Case Study

Tamar Valley welcomes the new Tamara Coast to Coast Way


The Tamara Coast to Coast Way, a new 87-mile walking route that stretches between the South and North coast in the South-West is now open, thanks to the Tamara Landscape Partnership Scheme and funded by the National Lottery Heritage Fund.

The 7-day walking trail broadly follows the River Tamar, the historic boundary between Devon and Cornwall from sea to source, before continuing on to the North coast.

It begins at Cremyll, overlooking Plymouth Sound and finishes at Marsland Mouth near Morwenstow.

Linking the two coasts has also created a new circular walking route around the border of Cornwall, Kylgh Kernow, Cornish for Circuit of Cornwall.

Highlights of the Tamara Coast to Coast Way include unspoilt river-valley landscapes in the Tamar Valley National Landscape and the Cornwall and West Devon Mining World Heritage Site.

Many short walks have also been developed along the route to enable more people to benefit physically and mentally from time spent in the great outdoors.

A map of the walking route, courtesy of Tamar Valley National Landscape

What was done

In consultation with local walkers, the potential routes were surveyed between August and November 2019 to identify a ‘recommended route’ that extended the existing Tamar Valley Discovery Trail using existing public rights of way, permissive paths, and safe roads between the north and south coasts.

Potential routes were evaluated against the following criteria:

  • Runs relatively close to the River Tamar and county boundary.
  • Passes through attractive scenery and visits places of historic or cultural interest.
  • Passes villages and rural businesses where walkers can find accommodation and refreshments.
  • Avoids hazardous road sections or crossings.

We also put out the proposals to public consultation and contacted the local parish councils, landowners along new sections of the route and through the Local Access Forums, user groups in Plymouth, Devon & Cornwall.

Courtesy of Tamar Valley National Landscape


The Tamar Valley is a protected and unspoilt landscape, and we want to keep it that way.

The new route will help more people to explore this special place and to value it.

We are encouraging visitors to use green transport where possible and have developed the walk and a host of other walks with the train in mind.

More visitors will also in turn support local businesses and the local economy.

We hope that the appeal of being able to follow the river Tamar from sea to source and the other new opportunities to explore the Tamar Valley on foot will attract a few hundred more staying visitors each year, particularly in the quieter ‘off-seasons’.

This should help to keep the balance between encouraging more visitors, supporting local enterprises, and maintaining the beauty and tranquillity of the valley.

“The creation of this stunningly beautiful new long-distance walking route will inspire people to get out there and experience this wonderful part of the country. People can now not only enjoy a largely overlooked natural landscape, but the walkers will also benefit local enterprises along the way, such as local B&Bs.

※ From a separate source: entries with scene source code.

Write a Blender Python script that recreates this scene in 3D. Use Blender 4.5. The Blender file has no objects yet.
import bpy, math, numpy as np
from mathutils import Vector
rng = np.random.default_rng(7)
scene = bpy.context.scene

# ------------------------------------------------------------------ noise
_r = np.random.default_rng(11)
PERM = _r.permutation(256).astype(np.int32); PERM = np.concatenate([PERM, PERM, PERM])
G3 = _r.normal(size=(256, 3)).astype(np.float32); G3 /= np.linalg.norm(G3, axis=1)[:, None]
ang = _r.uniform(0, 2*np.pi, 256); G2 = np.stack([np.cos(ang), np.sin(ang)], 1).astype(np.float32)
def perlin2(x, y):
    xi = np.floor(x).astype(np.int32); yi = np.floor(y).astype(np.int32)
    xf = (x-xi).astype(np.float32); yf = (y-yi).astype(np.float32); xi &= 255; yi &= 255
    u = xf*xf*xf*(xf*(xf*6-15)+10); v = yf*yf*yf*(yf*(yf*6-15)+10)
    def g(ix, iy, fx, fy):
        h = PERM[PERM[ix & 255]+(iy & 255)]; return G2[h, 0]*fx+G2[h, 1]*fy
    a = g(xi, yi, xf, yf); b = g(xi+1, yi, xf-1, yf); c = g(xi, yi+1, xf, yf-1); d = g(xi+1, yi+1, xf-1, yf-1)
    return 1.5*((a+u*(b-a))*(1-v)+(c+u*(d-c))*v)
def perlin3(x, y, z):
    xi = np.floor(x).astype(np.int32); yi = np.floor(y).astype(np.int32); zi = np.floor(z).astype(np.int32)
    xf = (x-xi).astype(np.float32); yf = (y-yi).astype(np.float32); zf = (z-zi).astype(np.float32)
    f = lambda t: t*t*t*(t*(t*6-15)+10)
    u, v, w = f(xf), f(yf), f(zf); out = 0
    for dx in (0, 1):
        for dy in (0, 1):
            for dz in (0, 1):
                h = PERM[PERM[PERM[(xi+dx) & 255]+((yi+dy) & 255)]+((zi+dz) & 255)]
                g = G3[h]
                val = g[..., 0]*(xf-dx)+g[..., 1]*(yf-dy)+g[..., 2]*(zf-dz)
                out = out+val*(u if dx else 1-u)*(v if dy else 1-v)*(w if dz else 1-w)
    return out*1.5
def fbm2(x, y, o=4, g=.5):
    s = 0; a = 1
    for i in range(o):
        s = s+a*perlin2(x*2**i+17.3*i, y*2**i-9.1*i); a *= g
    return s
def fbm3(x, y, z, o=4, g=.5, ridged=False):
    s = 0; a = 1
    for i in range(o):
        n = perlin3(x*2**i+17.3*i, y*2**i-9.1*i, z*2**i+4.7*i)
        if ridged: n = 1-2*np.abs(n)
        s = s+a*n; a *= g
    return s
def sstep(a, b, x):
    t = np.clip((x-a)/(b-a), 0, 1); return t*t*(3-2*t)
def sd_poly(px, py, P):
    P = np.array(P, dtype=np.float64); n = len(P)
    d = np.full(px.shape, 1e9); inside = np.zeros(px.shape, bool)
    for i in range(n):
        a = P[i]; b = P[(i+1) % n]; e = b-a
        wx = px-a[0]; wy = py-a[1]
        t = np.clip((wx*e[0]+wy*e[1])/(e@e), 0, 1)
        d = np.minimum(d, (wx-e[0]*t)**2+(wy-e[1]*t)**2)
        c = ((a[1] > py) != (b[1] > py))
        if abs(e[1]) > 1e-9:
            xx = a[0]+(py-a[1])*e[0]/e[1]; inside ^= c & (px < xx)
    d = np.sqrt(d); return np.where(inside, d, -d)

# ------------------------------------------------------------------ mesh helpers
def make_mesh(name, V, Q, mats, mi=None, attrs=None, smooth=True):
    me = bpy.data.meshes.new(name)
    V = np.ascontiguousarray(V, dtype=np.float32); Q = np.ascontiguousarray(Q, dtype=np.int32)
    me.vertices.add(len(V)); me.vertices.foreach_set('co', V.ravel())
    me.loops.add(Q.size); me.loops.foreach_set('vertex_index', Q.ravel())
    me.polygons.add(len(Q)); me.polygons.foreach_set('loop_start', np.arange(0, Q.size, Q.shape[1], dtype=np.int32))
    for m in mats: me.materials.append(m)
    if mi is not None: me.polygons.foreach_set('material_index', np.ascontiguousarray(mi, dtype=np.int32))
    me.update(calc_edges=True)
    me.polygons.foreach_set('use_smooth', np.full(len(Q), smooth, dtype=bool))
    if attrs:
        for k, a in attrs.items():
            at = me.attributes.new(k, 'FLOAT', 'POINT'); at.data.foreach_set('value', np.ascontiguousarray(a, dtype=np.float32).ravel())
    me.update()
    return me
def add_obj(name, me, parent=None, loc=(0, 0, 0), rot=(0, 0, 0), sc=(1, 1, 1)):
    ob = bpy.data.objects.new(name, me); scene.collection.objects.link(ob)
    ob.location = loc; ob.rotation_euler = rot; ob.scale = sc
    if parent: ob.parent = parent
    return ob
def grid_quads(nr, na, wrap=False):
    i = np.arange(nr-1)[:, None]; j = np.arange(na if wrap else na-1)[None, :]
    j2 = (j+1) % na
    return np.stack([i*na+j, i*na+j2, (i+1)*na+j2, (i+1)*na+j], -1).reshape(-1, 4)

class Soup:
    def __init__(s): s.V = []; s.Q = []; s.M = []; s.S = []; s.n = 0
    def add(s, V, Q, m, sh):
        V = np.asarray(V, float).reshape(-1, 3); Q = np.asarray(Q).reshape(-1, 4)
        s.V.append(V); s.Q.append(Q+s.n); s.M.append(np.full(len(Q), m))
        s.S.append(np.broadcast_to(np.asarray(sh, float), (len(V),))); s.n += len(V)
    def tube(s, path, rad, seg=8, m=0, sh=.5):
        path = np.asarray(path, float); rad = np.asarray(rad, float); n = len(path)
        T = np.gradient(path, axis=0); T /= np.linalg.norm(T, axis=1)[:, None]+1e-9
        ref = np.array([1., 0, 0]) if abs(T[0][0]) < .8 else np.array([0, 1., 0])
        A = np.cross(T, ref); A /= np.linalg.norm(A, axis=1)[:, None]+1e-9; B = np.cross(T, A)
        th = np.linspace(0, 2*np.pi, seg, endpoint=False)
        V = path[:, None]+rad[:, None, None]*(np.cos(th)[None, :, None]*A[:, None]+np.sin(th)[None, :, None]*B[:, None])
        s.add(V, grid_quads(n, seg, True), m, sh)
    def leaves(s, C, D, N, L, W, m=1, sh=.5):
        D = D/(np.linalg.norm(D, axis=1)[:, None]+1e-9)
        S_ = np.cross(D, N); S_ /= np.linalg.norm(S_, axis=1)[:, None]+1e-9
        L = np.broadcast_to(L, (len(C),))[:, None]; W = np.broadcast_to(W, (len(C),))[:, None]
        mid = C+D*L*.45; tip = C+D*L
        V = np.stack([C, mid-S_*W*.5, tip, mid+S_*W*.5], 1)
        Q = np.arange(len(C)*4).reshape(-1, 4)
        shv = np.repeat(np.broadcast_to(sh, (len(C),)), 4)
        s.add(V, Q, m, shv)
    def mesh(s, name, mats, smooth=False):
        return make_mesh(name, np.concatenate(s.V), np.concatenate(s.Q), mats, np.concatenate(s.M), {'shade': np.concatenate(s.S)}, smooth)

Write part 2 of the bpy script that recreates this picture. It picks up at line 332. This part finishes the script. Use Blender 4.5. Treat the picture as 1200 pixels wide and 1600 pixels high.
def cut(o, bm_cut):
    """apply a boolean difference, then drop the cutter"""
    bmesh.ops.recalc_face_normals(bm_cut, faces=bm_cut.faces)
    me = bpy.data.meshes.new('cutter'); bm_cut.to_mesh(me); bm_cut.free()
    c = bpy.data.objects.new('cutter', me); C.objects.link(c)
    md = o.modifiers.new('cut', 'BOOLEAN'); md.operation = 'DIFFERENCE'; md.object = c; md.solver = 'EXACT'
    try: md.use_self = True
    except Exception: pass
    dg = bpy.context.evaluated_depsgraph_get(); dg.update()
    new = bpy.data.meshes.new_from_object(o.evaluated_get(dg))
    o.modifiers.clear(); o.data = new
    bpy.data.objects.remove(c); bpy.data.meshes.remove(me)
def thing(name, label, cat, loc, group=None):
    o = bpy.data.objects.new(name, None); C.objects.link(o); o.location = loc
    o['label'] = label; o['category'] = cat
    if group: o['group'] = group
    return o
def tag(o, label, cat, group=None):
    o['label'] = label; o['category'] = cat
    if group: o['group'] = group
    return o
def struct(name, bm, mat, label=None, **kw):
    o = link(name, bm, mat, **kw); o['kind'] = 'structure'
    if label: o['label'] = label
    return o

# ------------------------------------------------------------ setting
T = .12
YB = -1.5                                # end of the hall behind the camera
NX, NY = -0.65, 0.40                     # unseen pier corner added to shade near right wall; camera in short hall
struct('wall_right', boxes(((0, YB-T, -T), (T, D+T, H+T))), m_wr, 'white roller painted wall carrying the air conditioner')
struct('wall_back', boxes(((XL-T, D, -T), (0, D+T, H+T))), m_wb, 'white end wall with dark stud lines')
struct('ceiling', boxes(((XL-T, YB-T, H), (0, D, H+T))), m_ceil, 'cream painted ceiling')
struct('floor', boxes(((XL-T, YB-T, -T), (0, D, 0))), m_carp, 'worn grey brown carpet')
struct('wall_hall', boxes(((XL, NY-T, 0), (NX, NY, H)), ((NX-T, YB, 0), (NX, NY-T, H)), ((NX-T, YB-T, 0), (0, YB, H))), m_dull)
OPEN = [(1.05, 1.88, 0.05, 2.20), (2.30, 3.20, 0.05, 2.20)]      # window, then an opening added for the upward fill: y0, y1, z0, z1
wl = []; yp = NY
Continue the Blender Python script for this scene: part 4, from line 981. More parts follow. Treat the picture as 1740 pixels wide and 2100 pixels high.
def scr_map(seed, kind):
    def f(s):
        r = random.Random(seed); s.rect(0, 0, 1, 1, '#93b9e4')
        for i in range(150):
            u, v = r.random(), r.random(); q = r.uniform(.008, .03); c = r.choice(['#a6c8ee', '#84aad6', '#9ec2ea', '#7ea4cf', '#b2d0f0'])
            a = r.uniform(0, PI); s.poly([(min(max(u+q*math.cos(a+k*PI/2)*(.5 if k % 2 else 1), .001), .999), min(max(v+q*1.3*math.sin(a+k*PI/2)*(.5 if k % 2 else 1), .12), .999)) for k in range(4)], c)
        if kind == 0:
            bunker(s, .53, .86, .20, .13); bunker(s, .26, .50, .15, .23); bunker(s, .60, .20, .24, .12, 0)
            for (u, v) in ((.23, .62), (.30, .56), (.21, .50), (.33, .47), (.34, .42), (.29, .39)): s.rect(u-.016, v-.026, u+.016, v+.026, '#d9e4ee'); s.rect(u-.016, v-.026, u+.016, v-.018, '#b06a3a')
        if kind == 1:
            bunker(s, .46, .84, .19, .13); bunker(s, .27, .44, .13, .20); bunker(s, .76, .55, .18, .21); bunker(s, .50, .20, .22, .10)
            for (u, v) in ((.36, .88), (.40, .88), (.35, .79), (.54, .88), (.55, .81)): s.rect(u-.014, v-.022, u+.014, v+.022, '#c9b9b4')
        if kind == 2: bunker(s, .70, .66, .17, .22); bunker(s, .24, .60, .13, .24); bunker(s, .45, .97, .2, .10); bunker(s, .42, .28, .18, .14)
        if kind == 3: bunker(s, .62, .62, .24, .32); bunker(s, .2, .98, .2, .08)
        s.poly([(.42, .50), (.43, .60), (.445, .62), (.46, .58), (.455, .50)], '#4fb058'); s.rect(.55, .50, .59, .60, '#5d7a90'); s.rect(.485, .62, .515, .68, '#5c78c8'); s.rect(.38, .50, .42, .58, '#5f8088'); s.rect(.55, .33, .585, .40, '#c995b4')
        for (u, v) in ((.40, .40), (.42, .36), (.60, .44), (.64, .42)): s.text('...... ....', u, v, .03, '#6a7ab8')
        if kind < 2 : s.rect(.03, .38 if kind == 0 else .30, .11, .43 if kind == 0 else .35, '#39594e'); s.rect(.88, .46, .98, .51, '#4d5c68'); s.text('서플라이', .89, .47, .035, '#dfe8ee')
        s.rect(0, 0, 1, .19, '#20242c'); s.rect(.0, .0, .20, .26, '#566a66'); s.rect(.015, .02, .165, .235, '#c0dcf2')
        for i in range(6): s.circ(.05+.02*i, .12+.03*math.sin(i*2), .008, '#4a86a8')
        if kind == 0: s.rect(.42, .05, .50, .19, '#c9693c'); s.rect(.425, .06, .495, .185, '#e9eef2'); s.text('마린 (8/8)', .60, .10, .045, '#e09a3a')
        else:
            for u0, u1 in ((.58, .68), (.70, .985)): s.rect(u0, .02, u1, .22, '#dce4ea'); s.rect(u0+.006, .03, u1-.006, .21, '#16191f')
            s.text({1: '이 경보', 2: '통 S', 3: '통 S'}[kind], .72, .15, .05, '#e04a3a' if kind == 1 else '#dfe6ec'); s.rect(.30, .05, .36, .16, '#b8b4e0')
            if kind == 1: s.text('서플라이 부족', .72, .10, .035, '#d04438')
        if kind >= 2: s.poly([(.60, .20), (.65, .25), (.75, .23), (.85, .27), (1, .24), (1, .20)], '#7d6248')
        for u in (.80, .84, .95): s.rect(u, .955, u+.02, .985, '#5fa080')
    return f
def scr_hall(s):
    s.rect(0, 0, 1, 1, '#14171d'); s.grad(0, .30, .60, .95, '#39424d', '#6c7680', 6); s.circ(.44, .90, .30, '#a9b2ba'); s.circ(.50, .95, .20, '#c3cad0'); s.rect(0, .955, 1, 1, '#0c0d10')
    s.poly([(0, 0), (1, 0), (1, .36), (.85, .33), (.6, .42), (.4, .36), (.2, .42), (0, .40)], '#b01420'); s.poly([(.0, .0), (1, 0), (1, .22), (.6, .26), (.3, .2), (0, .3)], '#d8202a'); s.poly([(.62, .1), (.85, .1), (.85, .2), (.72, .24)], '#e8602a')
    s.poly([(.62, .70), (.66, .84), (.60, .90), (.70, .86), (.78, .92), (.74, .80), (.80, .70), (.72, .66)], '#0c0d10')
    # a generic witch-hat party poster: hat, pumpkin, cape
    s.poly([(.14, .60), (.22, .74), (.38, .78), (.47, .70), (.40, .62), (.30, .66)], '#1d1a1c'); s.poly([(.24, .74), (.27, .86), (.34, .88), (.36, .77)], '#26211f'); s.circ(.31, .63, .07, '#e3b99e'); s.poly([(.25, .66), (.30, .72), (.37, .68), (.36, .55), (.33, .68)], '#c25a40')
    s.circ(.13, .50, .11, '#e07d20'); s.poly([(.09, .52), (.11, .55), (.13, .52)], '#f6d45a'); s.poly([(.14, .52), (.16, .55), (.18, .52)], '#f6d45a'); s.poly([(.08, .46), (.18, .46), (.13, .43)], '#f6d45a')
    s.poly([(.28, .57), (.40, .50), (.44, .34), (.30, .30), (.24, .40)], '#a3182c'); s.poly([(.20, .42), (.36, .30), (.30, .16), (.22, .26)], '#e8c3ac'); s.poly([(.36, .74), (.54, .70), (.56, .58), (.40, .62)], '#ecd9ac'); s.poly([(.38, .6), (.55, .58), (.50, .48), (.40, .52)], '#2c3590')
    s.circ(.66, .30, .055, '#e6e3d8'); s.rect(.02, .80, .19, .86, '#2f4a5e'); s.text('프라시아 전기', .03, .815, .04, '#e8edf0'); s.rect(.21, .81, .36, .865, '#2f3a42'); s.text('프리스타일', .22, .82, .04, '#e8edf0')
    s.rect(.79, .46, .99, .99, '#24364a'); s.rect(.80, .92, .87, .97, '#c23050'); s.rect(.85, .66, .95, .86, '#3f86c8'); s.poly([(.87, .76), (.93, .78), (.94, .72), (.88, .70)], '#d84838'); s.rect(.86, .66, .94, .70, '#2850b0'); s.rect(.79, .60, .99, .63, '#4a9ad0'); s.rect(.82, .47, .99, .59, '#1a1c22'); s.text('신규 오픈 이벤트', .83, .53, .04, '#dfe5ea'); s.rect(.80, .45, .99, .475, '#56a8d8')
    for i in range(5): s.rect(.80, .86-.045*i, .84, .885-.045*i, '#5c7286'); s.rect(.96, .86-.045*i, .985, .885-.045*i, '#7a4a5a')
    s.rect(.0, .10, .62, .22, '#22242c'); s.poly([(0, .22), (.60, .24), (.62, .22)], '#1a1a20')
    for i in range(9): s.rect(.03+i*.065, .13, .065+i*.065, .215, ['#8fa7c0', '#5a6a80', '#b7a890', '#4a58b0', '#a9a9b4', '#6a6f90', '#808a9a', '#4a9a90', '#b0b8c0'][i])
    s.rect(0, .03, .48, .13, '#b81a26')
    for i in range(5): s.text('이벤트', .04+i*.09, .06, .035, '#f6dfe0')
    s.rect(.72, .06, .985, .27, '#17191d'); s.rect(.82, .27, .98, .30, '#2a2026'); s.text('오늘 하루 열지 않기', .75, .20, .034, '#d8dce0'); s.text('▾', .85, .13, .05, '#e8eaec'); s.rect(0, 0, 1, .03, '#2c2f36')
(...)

Just get your walking boots on and go!”

Will Darwall, Manager of the Tamara Landscape Partnership Scheme

Courtesy of Tamar Valley National Landscape

“Walking the Tamara Coast to Coast Way over 7 days is challenging and requires a certain level of fitness. However, the route is well thought out and easy to follow particularly if you have the route on the OS App. The guidebook is thorough. The highlight for me included crossing Lopwell Dam on day 2 and the last leg on day 7 where you pass the source of the Tamar stone and walk through Marsland Reserve.”

Gary Lewis, one of the first people to complete the 7-day route.